- PROBLEM DETAILS -
Beginning with the first line of the data below, extract each line up to and including the one containing "SC = bpy.context.scene; COL = SC.collection". Copy them exactly and add nothing.

++++

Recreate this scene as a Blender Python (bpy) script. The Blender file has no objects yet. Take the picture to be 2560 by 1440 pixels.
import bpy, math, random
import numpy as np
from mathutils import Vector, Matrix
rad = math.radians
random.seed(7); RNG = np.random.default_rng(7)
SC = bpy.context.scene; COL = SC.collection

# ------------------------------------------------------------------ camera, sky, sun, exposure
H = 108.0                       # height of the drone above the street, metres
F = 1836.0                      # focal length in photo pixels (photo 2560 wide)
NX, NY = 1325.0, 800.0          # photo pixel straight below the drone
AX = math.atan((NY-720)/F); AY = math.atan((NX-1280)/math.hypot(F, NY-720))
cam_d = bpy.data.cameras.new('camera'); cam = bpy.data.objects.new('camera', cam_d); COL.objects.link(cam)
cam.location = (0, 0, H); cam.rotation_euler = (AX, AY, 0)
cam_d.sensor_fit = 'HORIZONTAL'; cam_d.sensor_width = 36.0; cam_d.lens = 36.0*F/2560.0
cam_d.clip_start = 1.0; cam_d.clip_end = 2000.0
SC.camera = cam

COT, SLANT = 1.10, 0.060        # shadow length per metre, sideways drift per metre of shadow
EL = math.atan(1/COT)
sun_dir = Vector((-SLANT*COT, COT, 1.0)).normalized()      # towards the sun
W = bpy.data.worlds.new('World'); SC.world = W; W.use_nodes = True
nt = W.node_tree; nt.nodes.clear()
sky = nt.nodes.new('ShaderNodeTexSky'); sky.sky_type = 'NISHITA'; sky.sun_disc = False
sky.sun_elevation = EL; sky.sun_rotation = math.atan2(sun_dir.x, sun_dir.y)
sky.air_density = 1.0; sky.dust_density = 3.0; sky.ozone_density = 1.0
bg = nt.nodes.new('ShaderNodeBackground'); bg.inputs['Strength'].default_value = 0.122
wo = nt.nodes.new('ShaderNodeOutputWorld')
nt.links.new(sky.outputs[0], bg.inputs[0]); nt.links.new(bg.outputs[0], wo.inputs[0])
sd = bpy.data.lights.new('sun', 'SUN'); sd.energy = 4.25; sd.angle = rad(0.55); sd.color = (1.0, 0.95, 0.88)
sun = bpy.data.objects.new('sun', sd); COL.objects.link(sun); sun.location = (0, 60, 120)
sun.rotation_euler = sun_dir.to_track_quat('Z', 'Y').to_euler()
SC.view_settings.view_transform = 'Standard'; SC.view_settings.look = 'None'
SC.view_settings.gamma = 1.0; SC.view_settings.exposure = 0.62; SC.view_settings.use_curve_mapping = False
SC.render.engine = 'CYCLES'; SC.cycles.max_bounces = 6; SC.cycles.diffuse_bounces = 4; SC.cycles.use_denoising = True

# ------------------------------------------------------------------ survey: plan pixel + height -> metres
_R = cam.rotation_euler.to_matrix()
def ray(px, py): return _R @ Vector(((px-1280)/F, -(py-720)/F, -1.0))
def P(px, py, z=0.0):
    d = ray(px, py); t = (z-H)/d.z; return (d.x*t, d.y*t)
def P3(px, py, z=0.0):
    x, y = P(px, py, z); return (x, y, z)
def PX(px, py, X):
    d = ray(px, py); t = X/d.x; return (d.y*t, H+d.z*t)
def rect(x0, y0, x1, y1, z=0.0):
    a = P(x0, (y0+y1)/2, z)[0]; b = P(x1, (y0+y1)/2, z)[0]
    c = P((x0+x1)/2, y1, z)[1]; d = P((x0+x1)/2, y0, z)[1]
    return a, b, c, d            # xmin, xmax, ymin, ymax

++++

- TASK SOLUTION -
Recreate this scene as a Blender Python (bpy) script. The Blender file has no objects yet. Take the picture to be 2560 by 1440 pixels.
import bpy, math, random
import numpy as np
from mathutils import Vector, Matrix
rad = math.radians
random.seed(7); RNG = np.random.default_rng(7)
SC = bpy.context.scene; COL = SC.collection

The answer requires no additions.